The diversions of the field are usually followed by people, without any consideration, whether they are justifiable, either in the eye of morality or of reason. Men receive them as the customs of their ancestors, and they are therefore not likely to entertain doubts concerning their propriety. The laws of the country also sanction them; for we find regulations and qualifications on the subject. Those also who attend these diversions, are so numerous, and their rank, and station, and character, are often such, that they sanction them again by their example, so that few people think of making any inquiry, how far they are allowable as pursuits.
But though this general thoughtlessness prevails upon this subject, and though many have fallen into these diversions as into the common customs of the world, yet benevolent and religious individuals have not allowed them to pass unnoticed, nor been backward in their censures and reproofs.
It has been matter of astonishment to some, how men, who have the powers of reason, can waste their time in galloping after dogs, in a wild and tumultuous manner, to the detriment often of their neighbours, and to the hazard of their own lives; or how men, who are capable of high intellectual enjoyments, can derive pleasure, so as to join in shouts of triumph, on account of the death of an harmless animal; or how men, who have organic feelings, and who know that other living creatures have the same, can make an amusement of that, which puts brute-animals to pain.
Good poets have spoken the language of enlightened nature upon this subject.
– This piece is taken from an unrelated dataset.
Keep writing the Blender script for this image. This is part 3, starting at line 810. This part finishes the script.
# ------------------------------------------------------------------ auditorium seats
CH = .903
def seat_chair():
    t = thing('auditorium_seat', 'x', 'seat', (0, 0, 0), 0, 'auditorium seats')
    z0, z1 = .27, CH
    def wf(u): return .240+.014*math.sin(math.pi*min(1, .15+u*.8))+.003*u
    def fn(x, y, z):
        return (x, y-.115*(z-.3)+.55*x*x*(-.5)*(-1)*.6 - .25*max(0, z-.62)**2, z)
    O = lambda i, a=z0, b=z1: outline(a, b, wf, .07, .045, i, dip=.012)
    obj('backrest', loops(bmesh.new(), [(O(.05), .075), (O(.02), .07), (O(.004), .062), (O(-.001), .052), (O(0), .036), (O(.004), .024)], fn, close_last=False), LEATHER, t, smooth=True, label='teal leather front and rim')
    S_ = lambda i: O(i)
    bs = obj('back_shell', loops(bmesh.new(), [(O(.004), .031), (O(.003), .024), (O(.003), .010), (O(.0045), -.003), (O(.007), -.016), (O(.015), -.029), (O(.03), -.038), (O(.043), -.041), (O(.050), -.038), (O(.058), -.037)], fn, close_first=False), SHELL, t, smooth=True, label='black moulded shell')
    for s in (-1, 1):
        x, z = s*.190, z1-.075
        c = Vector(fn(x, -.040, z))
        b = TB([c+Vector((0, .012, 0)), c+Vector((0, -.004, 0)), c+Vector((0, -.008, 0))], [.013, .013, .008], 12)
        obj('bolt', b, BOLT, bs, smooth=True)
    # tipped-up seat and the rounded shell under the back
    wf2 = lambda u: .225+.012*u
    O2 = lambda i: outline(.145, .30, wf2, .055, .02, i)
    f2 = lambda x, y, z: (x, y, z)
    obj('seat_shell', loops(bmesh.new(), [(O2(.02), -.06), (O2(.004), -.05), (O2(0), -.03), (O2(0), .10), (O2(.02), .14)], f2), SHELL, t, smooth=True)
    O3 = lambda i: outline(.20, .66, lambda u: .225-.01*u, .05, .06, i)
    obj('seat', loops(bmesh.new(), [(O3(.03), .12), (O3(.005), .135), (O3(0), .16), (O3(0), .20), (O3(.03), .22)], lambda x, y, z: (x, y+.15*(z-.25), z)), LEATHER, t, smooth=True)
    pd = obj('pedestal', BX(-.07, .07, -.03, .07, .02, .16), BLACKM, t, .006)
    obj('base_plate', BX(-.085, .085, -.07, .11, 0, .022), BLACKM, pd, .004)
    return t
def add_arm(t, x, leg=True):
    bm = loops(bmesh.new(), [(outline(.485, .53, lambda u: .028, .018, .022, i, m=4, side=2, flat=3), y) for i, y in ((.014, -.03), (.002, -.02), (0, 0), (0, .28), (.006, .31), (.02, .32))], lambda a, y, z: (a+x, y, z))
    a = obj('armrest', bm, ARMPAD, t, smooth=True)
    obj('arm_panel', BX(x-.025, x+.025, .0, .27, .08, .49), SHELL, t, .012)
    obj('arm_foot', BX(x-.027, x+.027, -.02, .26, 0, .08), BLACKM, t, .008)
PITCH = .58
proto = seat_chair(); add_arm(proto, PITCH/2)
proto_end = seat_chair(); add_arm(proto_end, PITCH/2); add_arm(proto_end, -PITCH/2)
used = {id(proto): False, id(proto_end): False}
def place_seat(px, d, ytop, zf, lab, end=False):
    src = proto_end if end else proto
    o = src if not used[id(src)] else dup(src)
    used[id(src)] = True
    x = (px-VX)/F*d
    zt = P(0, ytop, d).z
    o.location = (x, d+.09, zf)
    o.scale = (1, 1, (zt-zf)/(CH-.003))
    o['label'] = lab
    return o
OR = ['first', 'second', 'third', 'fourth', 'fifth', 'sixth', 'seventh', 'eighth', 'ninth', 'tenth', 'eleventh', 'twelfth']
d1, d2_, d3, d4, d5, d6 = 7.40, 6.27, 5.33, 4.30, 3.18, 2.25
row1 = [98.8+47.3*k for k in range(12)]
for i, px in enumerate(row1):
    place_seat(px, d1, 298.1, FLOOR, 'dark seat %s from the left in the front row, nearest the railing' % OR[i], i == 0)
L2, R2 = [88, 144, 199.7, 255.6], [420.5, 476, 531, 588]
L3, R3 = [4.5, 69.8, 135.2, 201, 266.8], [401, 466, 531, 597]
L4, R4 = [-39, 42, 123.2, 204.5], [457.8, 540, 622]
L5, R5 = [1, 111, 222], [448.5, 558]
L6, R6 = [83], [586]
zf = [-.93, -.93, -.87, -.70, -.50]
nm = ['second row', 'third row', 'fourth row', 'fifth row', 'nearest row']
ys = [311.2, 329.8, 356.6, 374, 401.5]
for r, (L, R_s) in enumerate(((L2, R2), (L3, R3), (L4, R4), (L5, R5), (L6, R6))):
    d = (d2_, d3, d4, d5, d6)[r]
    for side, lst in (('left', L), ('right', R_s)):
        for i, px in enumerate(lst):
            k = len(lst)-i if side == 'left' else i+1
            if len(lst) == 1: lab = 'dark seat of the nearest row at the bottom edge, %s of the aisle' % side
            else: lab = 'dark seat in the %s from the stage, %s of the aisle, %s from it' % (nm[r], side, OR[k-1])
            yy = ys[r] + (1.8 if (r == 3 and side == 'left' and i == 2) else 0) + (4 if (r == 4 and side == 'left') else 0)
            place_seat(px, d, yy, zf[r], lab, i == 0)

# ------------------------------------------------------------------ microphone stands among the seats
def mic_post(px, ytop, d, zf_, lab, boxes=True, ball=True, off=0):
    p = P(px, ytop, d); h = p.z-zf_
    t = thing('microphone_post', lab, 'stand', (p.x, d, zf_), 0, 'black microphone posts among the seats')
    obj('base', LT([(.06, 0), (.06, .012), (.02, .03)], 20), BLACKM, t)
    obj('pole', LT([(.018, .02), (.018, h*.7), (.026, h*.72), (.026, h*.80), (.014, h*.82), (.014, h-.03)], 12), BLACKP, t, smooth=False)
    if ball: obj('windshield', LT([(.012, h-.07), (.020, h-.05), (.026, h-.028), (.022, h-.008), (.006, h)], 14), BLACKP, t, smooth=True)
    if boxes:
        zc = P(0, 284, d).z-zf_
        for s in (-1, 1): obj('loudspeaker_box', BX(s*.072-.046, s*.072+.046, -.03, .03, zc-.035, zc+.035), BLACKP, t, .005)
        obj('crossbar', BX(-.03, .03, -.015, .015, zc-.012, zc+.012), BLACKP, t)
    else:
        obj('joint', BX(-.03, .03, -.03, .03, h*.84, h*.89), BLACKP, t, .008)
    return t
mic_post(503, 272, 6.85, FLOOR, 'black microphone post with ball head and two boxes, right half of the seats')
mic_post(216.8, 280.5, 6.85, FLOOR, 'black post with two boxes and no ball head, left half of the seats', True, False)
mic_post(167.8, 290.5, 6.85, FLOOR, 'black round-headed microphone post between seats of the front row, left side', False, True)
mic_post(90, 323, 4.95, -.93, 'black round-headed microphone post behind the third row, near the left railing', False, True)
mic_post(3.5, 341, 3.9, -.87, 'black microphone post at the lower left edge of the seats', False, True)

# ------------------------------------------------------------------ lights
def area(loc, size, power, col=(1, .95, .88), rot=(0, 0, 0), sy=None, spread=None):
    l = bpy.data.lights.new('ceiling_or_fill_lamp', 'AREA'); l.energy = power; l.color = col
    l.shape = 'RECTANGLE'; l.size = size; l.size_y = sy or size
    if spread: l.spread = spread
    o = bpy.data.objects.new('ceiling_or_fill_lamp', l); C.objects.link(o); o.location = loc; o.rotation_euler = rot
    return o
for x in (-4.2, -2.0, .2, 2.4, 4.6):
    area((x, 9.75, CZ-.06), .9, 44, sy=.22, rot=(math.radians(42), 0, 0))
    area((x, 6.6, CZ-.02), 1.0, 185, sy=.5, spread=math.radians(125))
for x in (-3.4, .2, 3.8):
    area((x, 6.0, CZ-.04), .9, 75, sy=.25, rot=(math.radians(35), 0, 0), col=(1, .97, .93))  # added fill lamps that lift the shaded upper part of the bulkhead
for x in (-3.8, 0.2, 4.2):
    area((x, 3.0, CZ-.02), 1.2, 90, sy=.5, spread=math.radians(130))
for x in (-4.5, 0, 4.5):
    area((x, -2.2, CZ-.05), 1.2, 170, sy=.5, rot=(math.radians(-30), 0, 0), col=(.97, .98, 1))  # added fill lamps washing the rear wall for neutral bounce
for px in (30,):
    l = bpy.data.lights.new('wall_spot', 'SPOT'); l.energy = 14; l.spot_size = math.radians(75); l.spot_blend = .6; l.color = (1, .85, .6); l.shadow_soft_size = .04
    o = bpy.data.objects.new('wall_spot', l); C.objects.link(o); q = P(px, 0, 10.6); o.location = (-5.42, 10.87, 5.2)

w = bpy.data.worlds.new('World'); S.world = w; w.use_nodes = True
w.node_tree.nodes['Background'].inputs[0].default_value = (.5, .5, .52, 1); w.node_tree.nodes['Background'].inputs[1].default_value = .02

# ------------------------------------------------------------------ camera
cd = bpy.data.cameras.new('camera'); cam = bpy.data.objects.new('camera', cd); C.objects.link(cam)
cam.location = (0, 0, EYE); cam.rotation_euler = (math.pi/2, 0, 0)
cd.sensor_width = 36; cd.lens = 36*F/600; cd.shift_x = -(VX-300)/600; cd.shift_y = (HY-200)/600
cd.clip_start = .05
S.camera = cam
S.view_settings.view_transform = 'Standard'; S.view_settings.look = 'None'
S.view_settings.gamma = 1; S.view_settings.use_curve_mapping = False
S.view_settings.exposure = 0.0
Thomson in his Seasons, introduces the diversions of the field in the following manner.
“Here the rude clamour of
the sportsman’s joy,
The gun fast-thund’ring, and
the winded horn,
Would tempt the muse to sing the
rural game.”
But further on he observes,
“These are not subjects for
the peaceful muse;
Nor will she stain with such her
spotless song;
Then most delighted, when she social
sees
The whole mix’d animal-creation
round.
Alive and happy; ’Tis not
joy to her
This falsely cheerful barbarous
game of death.”
Cowper, in his task, in speaking in praise of the country, takes occasion to express his disapprobation of one of the diversions in question.
“They love the country, and
none else, who seek
For their own sake its silence and
its shade,
Delights, which who would leave,
that has a heart
Susceptible of pity, or a mind,
Cultur’d, and capable of sober
thought,
For all the savage din of the swift
pack
And clamours of the field?
Detested sport
That owes its pleasures to another’s
pain,
That feeds upon the sobs and dying
shrieks
Of harmless nature, dumb, but yet
endued
With eloquence, that agonies inspire
Of silent tears, and heart-distending
sighs!
Vain tears alas! and sighs, that
never find
A corresponding tone in jovial souls!”